When the artist started making the “Bad Paintings,” his dealer, Dick Bellamy, was not enthused. “Listen, Jenney, you want to sell this stuff? Go ahead,” the artist recalls him saying. He’s continued to sell paintings out of his studio (dealers bring clients by), while also hawking work by artists he admires. Bellamy “made me a dealer, which I love,” he said.
A large, elegant abstraction by Thornton Willis hung at one end of the loft. “He’s one of the best abstract artists ever,” Jenney said. He’s in his late 80s, and “still cranking them. He’s never really gotten his due.” Not far away were a tangle of metal cubes by the octogenarian John Duff (“Duff at his best, really”), dazzling Picasso-style portraits he commissioned from the late Ki-Young Sung, and haunting grayscale figurative works by Mercer Tullis, who’s 30 this year.
It’s telling, I think, that Jenney also holds a patent for an inflatable bathing suit that he invented. “It’s got a tube in the belt, and if you get in trouble, you take the tube out and inflate it yourself,” he said.
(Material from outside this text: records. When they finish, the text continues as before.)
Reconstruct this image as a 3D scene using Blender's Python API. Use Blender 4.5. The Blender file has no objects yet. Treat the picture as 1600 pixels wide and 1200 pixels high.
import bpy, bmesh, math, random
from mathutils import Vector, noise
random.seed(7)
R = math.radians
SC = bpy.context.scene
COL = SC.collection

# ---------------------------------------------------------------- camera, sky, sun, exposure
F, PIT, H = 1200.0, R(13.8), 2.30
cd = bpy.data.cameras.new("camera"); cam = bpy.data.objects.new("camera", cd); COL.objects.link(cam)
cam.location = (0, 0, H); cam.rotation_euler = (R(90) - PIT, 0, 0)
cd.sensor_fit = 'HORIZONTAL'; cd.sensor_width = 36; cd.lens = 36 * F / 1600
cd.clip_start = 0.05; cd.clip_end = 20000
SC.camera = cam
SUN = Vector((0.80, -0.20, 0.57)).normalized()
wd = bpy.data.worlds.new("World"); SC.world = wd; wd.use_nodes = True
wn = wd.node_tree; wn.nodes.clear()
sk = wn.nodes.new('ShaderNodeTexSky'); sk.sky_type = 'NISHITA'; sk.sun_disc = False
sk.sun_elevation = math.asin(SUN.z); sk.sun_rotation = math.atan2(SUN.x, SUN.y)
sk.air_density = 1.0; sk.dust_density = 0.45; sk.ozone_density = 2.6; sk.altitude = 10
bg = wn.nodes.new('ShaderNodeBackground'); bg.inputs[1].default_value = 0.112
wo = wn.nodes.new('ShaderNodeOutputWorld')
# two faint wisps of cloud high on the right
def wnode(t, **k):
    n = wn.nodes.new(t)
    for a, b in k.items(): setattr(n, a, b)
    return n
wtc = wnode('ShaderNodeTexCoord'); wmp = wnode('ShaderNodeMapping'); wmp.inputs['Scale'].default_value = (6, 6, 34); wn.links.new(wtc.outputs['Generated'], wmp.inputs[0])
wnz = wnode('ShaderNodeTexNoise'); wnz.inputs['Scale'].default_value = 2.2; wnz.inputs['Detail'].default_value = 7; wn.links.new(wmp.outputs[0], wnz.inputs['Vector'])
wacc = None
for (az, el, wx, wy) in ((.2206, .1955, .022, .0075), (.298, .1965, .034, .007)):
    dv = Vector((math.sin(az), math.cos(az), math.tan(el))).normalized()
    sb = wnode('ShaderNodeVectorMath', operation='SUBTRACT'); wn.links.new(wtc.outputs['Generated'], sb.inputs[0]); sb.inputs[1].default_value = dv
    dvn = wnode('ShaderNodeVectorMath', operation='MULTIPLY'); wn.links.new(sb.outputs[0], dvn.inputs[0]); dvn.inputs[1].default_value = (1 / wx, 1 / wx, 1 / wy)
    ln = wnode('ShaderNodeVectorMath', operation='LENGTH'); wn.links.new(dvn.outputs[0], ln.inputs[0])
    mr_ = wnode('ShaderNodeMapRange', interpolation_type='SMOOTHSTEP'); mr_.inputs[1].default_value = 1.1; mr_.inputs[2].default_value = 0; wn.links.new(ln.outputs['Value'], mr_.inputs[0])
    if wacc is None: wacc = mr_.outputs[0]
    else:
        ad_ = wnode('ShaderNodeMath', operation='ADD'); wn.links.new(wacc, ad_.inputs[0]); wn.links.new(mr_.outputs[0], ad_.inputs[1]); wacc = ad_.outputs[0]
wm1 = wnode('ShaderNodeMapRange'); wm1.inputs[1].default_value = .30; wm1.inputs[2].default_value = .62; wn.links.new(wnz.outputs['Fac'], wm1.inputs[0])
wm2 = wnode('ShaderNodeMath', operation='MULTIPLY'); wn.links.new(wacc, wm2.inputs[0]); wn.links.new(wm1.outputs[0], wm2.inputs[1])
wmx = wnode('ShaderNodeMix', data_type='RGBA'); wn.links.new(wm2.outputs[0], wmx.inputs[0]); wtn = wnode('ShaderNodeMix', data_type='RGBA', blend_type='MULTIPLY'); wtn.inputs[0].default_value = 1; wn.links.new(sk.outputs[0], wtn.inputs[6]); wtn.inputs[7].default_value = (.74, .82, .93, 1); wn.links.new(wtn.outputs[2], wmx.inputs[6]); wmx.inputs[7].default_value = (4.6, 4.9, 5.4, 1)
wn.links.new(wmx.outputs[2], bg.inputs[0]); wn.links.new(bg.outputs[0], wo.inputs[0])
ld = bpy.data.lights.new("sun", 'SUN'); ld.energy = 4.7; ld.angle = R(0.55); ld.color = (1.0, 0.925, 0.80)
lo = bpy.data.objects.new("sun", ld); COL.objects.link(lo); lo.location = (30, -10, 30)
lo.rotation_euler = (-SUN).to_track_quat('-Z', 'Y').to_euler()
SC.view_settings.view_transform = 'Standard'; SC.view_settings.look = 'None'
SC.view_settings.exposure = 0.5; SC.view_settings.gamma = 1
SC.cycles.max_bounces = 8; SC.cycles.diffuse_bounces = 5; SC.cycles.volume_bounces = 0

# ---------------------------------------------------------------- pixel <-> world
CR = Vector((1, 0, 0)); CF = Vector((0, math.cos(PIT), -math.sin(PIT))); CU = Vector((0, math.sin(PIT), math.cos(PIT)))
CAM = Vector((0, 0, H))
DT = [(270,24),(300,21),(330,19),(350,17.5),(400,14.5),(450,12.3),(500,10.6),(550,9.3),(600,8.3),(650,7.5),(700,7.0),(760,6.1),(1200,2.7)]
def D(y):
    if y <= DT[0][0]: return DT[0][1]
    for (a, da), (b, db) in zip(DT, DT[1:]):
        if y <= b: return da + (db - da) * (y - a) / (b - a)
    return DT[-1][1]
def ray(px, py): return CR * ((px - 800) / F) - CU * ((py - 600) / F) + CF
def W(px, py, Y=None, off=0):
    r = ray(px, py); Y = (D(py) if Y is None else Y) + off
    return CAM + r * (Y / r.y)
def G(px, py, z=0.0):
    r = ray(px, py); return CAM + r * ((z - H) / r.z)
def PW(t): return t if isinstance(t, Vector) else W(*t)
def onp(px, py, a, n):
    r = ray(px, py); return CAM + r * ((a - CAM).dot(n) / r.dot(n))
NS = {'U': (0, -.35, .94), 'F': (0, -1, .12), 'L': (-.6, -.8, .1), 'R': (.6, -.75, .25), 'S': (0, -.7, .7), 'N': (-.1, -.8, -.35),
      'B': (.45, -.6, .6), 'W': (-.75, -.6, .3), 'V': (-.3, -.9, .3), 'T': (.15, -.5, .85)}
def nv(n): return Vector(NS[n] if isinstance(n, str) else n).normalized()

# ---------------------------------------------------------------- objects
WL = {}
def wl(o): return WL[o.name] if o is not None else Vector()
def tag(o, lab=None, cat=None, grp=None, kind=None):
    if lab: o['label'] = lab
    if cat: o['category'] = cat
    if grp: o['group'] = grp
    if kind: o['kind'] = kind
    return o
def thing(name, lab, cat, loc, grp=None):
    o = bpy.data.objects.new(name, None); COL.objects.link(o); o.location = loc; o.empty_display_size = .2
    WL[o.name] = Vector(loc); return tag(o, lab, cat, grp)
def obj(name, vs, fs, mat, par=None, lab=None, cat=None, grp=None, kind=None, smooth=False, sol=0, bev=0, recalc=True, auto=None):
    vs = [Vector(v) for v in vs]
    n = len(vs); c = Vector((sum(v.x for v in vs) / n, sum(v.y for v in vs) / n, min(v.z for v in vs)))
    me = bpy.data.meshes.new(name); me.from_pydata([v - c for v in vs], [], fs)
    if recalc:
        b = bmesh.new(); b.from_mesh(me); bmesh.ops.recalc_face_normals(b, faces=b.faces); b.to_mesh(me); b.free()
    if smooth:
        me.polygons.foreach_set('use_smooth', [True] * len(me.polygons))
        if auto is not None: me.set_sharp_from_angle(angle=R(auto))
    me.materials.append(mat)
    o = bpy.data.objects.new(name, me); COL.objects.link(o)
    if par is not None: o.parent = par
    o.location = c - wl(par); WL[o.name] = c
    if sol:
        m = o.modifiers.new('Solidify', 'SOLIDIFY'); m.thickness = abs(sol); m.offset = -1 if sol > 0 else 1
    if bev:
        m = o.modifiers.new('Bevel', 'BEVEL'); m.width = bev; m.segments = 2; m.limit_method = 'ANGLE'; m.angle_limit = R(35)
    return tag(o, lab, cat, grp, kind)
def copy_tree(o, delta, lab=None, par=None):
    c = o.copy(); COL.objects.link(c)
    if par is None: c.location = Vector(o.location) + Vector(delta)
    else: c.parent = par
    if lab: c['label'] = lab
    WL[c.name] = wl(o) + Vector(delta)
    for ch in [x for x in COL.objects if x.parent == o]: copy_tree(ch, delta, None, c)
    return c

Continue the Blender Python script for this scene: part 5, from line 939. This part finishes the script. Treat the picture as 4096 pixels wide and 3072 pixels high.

He is paragon of self-sufficiency, and his entrepreneurial spirit connects him with painters of another time—Ralph Albert Blakelock, say, or William Merritt Chase, who offered their creations fresh from their studios in the late 19th and early 20th centuries.
When it comes to his art, Jenney has similarly distant forebears on his mind. “The old-timers felt you kind of had to do moonlight to prove yourself, because it’s so subtle, the chromatic changes and stuff,” he told me. Venus From North America (1979–86), which is in the Gagosian show, is one of the artist’s entries in that genre, a tall and narrow painting with a felled tree in front of looming hills. Its eerie light recalls that of the recent solar eclipse across North America.
“People ask me, who do you feel similar to?” Jenney said. “At some point, I thought, well, not really anybody. But then I realized—Andrew Wyeth and I, he does like a little corner of the barn with a pail hanging on a nail. It’s not like the Grand Canyon or the Tetons. It’s just a little private piece of nothing, right? It’s just like a little piece of somewhere. It’s not, like, grandiose, it’s like a very private moment.”
This is a restrained, plainspoken art—an art of rugged individuality—and it has its connoisseurs (intriguingly, Larry Gagosian is his biggest collector, the artist said), but it is not fashionable. It may never be. In past interviews, the artist mentioned the idea of building a personal museum for his art, to make sure it is seen, but recently he has been developing a different model. “Some of the best paintings I ever did are in the Museum of Modern Art, but they’re never on the wall,” he said. “So, my new vision is that I’ll rent them to museums, the price of a part-time guard, like $1,000 a month, or $2,000 a month for my best stuff.”
At one point, Jenney looked around at his pictures on the wall, some of which he spent years making. “I kind of like my stuff, you know?” he said. “It kind of breaks my heart to get rid of it.”